Publié le 28 mai 2024

Alors que la saison des assemblées générales des actionnaires bat son plein, l’ONG Oxfam a calculé le ratio entre versement des dividendes et investissements verts. Au sein du CAC40, il apparaît que les entreprises ont versé quatre fois plus d’argent à leurs actionnaires qu’à la gestion de la crise environnementale et climatique.

Les dividendes avant le climat ? L’ONG Oxfam a calculé la part des investissements verts au sein du CAC40 et a ensuite comparé ce montant avec les dividendes versés aux actionnaires. Il apparaît qu’en moyenne, les entreprises ont versé quatre fois plus de dividendes qu’elles n’ont investi dans la transition écologique. “C’est le résultat d’un modèle économique qui les force à privilégier une rentabilité à très court-terme au détriment d’investissements dans la résilience et la durabilité”, explique Alexandre Poidatz, responsable de plaidoyer Climat, secteur privé et finance au sein de l’ONG et auteur principal du rapport.
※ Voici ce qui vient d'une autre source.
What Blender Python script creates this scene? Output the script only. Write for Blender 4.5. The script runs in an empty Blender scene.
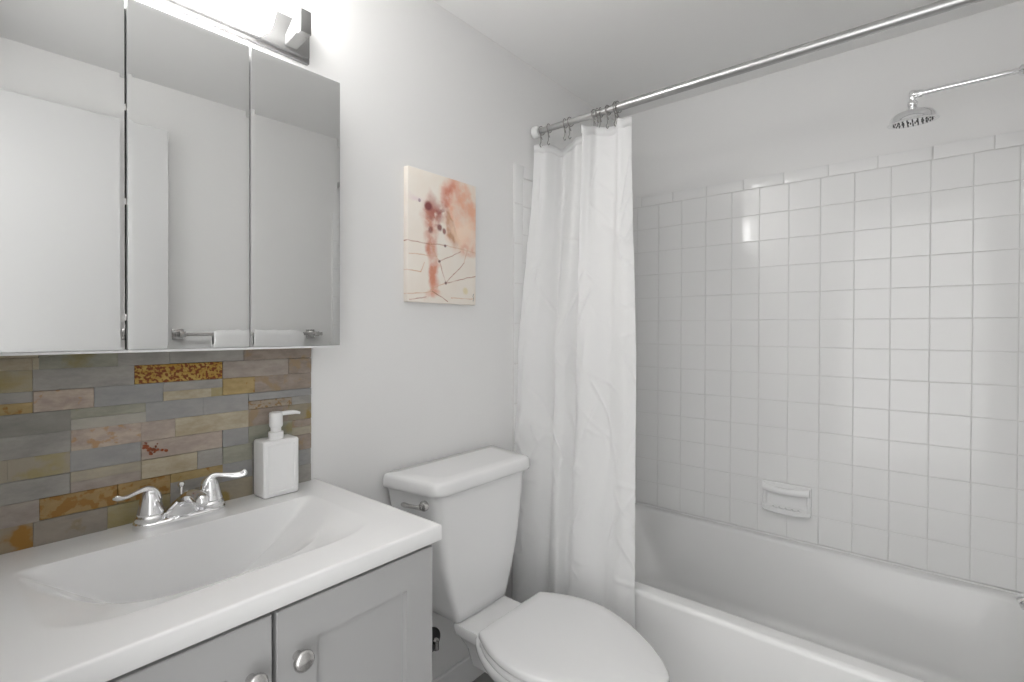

En 2022, les entreprises du CAC40 (hors secteur financier) ont ainsi investi 16,8 milliards d’euros dans des secteurs alignés avec la taxonomie verte européenne, une classification des activités économiques selon leur caractère durable sur le plan environnemental, soit 11% de leurs dépenses d’investissement (Capex). Or, selon le CDP, les entreprises européennes devraient consacrer a minima 25% de leur Capex dans la transition écologique pour tenir leurs objectifs climatiques et atteindre la neutralité carbone en 2050.

Chez Danone, le ratio est de 1 pour 420

La même année, les versements de dividendes et rachats d’actions aux actionnaires du CAC40 (hors secteur financier) s’élevaient à 67,3 milliards d’euros. Soit quatre fois plus en moyenne. Dans le détail, Danone, Pernod Ricard et Carrefour ont respectivement versé 420, 41 et 22 fois plus de dividendes (et rachats d’actions) à leurs actionnaires qu’elles n’ont investi dans la transition écologique. Oxfam France avait déjà documenté par le passé que les bénéfices générés sont de plus en plus captés par les actionnaires au détriment des salariés ou de la planète. En 2022, les entreprises du CAC40 avaient ainsi versé en moyenne 76% de leurs bénéfices à leurs actionnaires. Ce chiffre s’élevait à 71% en moyenne entre 2011 et 2021.

Contacté par l’ONG, Danone explique être conscient que “des investissements significatifs sont nécessaires”. “Notre priorité absolue est de réduire nos émissions de carbone pour chacun des scopes de nos émissions directes et indirectes”, explique le géant de l’agroalimentaire. Pernord Ricard de son côté pointe le fait que “certaines initiatives de grande ampleur en faveur du développement durable ne relèvent pas nécessairement de la définition du Règlement Taxonomie” et donc que le rapport ne reflète pas “parfaitement les progrès du groupe par rapport à ses objectifs dans ce domaine”.

Vers un dividende écologique et social ?

Pour inverser la tendance, Oxfam propose de plafonner les dividendes versés aux actionnaires et de réorienter les flux vers les investissements verts. En 2022, 32% des dividendes et rachats d’actions versés aux actionnaires du CAC40 auraient ainsi suffi à couvrir leurs besoins en investissement dans la transformation écologique, a calculé l’ONG. Elle recommande également d’interdire les versements aux actionnaires lorsque l’un des objectifs suivants n’est pas atteint : salaire décent sur l’ensemble de la chaîne de valeur ; stratégie climat ambitieuse ; plan d’investissement associé.

Enfin, le rapport met en avant une pratique qui commence à émerger : la mise en place d’un dividende sociétal ou écologique pour consacrer une partie des bénéfices des entreprises à la transition écologique et sociale. Certaines entreprises montrent la voie, comme le Crédit Mutuel et la Maif qui, depuis 2023, consacrent 10 à 15% de leurs bénéfices à la transition écologique et sociale. Au sein de l’assureur, le dividende écologique devrait atteindre en cumulé plus de 10 millions d’euros cette année. Une partie de la somme est affectée à des actions de solidarité envers les sociétaires de la Maif les plus exposés au risque d’inondation. Le reste a été investi dans une quinzaine de projets de sauvegarde de la biodiversité, de restauration d’écosystèmes ou encore de transition agricole et forestière.

Du côté du Crédit Mutuel, le dividende sociétal a permis de mobiliser plus d’un milliard d’euros. “Profondément mutualistes, nous souhaitons aller au-delà de la performance économique et financière, qui reste un préalable, et investir davantage dans les transformations environnementales et sociétales aux côtés de celles et ceux qui ne sont pas suffisamment soutenus”, résume Daniel Baal, président de Crédit Mutuel Alliance Fédérale.